— Aim of the exercise —
Tell how many lines include the string "scene". Answer with a single number.

┄┄┄┄┄┄┄┄┄┄

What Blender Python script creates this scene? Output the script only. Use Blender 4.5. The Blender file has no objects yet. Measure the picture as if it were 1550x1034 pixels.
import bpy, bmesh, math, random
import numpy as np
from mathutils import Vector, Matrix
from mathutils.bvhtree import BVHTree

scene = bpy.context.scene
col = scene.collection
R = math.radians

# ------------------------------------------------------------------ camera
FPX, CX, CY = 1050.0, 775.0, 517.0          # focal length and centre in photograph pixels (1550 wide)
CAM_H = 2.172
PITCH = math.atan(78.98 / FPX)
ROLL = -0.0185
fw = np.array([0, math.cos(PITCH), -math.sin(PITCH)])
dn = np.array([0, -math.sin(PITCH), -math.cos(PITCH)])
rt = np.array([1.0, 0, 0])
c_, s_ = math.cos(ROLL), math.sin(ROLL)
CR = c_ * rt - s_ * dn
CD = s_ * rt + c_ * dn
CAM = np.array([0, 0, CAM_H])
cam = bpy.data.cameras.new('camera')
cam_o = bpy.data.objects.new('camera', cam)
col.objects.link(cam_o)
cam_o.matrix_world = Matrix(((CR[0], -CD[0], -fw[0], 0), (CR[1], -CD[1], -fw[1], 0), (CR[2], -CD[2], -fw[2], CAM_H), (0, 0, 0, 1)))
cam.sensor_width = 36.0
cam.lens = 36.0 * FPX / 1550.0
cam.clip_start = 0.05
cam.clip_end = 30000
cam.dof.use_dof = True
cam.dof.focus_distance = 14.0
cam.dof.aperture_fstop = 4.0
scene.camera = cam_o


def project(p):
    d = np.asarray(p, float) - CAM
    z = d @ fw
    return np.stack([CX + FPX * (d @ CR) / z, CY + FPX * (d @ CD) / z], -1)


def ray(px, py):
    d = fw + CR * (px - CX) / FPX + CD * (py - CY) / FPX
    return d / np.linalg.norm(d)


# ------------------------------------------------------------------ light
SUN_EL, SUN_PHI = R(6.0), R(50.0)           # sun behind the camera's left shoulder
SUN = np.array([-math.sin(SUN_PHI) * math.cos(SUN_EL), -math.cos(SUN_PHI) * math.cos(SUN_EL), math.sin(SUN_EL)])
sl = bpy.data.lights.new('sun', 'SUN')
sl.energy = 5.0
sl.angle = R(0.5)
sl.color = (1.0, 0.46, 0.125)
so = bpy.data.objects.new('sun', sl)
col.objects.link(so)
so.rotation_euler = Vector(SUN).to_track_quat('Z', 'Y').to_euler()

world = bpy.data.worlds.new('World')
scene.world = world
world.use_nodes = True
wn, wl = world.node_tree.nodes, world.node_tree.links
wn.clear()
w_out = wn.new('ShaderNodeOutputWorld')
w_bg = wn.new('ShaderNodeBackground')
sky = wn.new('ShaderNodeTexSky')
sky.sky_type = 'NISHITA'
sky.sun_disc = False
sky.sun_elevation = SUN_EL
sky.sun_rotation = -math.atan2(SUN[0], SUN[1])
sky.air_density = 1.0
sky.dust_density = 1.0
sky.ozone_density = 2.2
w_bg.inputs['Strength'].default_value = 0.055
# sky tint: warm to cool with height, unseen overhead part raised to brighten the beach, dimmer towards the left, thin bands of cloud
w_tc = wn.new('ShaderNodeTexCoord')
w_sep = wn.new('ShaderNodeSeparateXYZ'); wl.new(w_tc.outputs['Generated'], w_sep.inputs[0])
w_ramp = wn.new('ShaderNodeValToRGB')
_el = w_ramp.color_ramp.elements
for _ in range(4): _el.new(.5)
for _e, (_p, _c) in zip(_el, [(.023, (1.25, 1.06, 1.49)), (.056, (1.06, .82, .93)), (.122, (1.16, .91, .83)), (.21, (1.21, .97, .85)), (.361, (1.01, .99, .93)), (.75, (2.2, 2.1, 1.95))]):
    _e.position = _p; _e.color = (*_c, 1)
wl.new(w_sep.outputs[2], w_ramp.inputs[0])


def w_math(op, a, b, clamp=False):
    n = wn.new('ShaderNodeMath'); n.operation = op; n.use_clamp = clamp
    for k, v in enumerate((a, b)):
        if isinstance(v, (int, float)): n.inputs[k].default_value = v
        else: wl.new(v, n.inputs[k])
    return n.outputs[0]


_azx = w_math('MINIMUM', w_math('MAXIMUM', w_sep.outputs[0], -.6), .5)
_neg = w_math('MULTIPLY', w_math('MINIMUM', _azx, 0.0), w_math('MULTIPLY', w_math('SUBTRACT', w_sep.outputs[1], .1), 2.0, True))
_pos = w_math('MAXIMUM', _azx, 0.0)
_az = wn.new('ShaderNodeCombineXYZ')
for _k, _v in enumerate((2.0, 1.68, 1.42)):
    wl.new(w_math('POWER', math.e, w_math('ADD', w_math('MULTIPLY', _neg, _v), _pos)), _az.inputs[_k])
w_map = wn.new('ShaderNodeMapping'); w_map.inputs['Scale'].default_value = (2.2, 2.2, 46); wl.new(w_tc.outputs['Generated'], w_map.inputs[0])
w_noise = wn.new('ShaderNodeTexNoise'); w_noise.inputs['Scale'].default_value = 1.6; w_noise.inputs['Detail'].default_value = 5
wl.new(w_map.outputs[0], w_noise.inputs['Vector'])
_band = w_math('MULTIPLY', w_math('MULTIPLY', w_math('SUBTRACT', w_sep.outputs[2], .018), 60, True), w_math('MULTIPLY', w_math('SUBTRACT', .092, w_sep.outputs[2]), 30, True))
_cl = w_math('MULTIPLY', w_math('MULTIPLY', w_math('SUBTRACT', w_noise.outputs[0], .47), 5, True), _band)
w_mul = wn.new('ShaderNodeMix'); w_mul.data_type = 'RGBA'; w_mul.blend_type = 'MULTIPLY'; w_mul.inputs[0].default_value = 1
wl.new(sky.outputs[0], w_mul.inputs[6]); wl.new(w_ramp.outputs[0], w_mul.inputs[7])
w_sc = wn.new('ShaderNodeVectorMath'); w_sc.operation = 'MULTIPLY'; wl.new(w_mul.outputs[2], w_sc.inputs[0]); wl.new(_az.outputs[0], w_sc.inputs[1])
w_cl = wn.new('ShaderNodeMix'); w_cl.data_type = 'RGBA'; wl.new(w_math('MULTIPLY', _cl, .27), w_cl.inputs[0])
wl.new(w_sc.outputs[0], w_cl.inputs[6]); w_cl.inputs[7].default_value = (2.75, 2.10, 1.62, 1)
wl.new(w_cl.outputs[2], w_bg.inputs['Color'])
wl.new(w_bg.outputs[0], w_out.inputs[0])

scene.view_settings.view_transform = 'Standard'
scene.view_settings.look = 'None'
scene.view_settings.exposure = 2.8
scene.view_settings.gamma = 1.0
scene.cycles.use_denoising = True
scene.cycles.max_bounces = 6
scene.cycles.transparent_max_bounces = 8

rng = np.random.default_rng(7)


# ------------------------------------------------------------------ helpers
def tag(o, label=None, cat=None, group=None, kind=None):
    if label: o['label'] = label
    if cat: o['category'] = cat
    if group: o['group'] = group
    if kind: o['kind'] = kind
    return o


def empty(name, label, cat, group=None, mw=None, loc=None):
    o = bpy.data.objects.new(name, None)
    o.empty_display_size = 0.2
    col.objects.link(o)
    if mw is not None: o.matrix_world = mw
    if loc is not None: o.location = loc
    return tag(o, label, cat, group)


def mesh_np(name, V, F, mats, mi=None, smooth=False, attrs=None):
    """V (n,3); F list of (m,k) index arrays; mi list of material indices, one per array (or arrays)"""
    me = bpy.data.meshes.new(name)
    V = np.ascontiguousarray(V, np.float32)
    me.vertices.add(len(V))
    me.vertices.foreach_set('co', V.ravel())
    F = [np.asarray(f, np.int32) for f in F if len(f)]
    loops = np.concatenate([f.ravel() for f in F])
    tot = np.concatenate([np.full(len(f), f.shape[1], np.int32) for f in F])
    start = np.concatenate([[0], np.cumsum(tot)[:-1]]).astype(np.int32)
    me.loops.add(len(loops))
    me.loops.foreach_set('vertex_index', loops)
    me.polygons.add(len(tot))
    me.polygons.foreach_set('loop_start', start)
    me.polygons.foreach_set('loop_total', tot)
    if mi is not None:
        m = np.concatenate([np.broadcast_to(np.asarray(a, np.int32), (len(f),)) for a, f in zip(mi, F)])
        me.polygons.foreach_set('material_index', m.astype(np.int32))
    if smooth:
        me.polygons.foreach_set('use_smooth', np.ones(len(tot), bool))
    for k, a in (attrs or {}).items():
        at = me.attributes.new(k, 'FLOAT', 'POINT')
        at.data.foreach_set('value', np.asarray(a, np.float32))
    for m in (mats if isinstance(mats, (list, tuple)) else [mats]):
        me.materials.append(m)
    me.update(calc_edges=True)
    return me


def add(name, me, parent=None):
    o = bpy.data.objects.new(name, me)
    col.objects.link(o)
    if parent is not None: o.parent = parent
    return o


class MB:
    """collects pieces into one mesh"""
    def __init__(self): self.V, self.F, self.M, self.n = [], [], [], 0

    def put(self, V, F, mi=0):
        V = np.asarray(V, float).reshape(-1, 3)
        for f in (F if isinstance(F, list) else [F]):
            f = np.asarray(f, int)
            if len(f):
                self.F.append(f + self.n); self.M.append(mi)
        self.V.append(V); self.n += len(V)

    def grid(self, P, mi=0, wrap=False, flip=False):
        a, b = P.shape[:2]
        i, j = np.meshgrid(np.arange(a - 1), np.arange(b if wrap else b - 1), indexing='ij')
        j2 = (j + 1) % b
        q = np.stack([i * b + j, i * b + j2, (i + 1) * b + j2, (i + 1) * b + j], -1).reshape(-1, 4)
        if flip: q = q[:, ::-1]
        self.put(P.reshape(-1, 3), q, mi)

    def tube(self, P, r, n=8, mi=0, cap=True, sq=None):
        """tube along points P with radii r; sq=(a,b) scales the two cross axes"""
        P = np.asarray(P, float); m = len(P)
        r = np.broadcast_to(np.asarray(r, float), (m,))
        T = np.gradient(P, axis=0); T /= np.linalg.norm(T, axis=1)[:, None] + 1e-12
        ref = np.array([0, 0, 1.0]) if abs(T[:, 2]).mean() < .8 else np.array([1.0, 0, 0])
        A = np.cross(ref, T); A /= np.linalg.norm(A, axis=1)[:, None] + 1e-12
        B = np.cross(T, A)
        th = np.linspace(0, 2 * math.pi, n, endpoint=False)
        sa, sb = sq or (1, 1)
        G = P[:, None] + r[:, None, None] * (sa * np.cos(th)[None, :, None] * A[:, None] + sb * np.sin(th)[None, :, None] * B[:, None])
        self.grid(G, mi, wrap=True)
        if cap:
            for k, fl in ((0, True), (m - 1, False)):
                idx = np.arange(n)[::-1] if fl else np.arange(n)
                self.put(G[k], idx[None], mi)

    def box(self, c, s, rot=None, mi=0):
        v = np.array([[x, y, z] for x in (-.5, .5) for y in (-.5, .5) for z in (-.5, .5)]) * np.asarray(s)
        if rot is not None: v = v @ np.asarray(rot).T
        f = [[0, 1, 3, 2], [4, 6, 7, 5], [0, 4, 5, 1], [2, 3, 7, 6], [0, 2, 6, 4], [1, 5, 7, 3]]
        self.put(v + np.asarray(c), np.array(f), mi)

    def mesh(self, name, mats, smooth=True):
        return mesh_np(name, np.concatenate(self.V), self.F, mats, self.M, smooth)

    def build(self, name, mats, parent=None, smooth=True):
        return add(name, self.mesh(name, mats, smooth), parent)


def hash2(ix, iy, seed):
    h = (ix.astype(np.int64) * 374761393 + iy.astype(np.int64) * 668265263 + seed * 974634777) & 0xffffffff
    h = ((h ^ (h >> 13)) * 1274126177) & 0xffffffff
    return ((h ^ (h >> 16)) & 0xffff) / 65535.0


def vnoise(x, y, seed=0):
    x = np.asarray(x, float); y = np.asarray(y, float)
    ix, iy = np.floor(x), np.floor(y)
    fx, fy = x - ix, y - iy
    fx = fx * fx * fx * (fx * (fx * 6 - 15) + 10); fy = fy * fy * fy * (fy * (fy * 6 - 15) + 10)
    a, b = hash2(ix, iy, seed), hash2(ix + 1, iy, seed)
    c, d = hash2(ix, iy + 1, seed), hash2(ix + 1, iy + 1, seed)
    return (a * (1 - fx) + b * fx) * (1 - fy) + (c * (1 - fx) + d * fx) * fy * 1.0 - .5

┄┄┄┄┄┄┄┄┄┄

— Answer for this exercise —
12